Offshore (1979), set on the Thames barge, casts a charged chiaroscuro over a particularly painful period without revealing its sources. In 1962 Desmond pleaded guilty to pinching and encashing cheques destined for his more successful colleagues. He was disbarred and ejected from chambers. His brother, who had been a mucker, paid off his debts and never spoke to him again. Penelope appears not to have spoken to anyone else. Six months later her decrepit barge sank and a lifetime’s accumulation of letters and papers were swept away. It was a catastrophe, but it may also have been a sort of camouflage. The loss of their home and everything in it became the terrible thing which happened to the Fitzgerald family at this period, and the explanation both for what happened next and for the gaps and silences that would hereafter attend any reference to the past.

Penelope and her daughters were put up in a series of local authority homeless shelters before eventually moving into a council flat in Clapham, Lee reports, but does not substantiate, hints that Desmond served time in prison before re-joining the family in Clapham, where they stayed for 11 years. All this time Penelope taught at Westminster Tutors, and there are vivid glimpses of her at work both in the margins of her teaching books, talking to the writers she never stopped reading, and in the classroom, warming her sausage rolls on the radiator in the period leading up to lunch. She cared more for the books than for her pupils; it made her a teacher whom few (except Anna Wintour) forgot.

Desmond found humble work with Lunn Poly, facilitating cut-price forays abroad in the lean years which followed. The marriage appears to have settled into something companionable and kind. Desmond shared her interests and was on hand to help with bits of research. All the children, meanwhile, went to Oxford, and married young.

Penelope was undemonstrative in person, but her letters to both her daughters are full of affectionate yearning as well as fond anecdotes about their hopeless father. She had a more difficult relationship with her son, who didn’t keep her letters. Except for a brief period of her own choosing in the early 1980s, she lived with one or other of her married daughters all the years of her widowhood and writing life. She died in 2000.

Her story is a gift to the literary biographer: her oeuvre is manageably compact, intensely personal, its effects challengingly mysterious.

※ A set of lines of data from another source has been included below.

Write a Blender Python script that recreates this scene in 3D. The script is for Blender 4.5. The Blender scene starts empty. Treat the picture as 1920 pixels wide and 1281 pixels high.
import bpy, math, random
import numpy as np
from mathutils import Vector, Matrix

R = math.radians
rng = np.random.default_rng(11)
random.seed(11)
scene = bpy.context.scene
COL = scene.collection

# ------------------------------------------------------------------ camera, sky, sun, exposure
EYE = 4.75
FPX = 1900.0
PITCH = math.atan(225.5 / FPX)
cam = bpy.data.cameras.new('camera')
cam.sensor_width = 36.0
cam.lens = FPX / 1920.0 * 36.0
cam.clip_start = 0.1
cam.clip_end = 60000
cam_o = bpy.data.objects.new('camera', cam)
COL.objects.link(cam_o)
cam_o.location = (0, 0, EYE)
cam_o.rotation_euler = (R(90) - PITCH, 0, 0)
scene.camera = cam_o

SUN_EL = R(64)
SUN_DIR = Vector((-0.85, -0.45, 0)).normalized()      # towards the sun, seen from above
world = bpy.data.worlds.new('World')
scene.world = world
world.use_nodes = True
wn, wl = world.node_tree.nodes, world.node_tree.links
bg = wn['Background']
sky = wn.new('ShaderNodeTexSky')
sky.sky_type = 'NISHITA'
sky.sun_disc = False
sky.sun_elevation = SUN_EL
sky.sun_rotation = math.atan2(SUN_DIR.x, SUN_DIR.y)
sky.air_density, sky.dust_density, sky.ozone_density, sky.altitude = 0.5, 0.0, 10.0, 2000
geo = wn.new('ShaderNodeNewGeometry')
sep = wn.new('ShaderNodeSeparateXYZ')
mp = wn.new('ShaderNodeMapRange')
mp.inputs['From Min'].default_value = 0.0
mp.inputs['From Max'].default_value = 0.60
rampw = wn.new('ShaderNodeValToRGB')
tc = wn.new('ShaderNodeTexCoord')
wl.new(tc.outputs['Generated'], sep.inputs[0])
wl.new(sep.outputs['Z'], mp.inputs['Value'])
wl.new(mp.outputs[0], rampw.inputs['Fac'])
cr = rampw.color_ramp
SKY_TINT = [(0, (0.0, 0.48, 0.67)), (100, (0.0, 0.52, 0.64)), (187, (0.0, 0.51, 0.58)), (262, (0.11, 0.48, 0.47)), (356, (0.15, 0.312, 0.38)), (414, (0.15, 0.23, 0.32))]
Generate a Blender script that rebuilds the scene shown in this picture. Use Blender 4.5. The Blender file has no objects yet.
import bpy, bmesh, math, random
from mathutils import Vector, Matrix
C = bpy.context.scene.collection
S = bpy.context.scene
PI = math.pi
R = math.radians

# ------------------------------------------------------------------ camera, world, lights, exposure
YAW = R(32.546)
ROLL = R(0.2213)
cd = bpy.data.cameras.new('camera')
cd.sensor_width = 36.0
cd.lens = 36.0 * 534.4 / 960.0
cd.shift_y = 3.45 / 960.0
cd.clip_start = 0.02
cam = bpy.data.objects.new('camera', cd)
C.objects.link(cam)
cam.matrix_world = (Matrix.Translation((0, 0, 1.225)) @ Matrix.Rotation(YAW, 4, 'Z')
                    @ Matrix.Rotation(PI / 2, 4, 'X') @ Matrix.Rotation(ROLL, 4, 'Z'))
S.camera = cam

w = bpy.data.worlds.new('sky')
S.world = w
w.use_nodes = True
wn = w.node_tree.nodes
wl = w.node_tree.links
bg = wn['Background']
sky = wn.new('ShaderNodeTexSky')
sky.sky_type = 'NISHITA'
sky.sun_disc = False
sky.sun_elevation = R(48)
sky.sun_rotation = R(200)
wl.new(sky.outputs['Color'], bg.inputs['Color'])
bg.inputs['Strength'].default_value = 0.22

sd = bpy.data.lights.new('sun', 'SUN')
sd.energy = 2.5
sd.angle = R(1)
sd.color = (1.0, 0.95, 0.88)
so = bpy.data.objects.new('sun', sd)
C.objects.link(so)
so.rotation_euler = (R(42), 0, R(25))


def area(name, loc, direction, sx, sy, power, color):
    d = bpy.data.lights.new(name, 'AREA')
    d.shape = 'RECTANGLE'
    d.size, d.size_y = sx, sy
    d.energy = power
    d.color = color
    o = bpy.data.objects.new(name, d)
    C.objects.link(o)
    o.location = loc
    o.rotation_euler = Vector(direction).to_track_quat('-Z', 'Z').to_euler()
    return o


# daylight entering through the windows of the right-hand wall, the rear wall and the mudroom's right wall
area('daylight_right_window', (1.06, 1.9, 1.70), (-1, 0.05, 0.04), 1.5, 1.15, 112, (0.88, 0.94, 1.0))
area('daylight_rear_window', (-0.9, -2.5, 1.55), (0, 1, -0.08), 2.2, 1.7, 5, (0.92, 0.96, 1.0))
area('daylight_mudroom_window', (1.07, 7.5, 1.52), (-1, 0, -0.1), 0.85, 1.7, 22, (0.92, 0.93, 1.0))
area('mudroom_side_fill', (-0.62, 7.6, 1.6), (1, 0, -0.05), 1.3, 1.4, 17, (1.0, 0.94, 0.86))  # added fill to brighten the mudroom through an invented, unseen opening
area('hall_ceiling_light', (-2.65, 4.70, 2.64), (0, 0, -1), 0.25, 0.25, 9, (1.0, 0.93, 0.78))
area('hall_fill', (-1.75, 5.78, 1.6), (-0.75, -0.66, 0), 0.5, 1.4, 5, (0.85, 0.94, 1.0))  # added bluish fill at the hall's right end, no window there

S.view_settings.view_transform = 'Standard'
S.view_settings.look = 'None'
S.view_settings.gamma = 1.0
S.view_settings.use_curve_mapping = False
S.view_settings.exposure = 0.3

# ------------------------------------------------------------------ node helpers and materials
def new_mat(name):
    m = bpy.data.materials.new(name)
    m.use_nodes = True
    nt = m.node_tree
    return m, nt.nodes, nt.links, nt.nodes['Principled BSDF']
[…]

The later part of this book expands into Lee’s absorbing appreciation of the last four novels. From the introduction of Gramsci  in Innocence to the culminating mastery with which, in The Blue Flower, Fitzgerald enters into the life of Novalis and his circle, these novels, all set in other times and places, take the meshing of biography and fiction somewhere startling and new.

In other respects, as Lee gracefully acknowledges, Fitzgerald eludes her biographer, as in her lifetime she baffled interviewers by taking a sponge-bag to Booker dinners and saying she would spend the prize money on an iron. Lee’s scoop, in vulgar terms, is the tale of Desmond’s disgrace, which has not been told before, but her unease in telling it is palpable. It is as though, having looked in vain for a paper trail, she is in a hurry to get to the other side of the story, and close it down.

The combination of scholarly caution and (presumably) familial reticence has resulted in a book that is full of interest but also holes. In 1952 the World Review called for writers who ‘are interested in human behaviour and its results rather than in motives and “states of mind”.’ Unusually, perhaps, for a literary biography, Lee’s Life fits this prescription.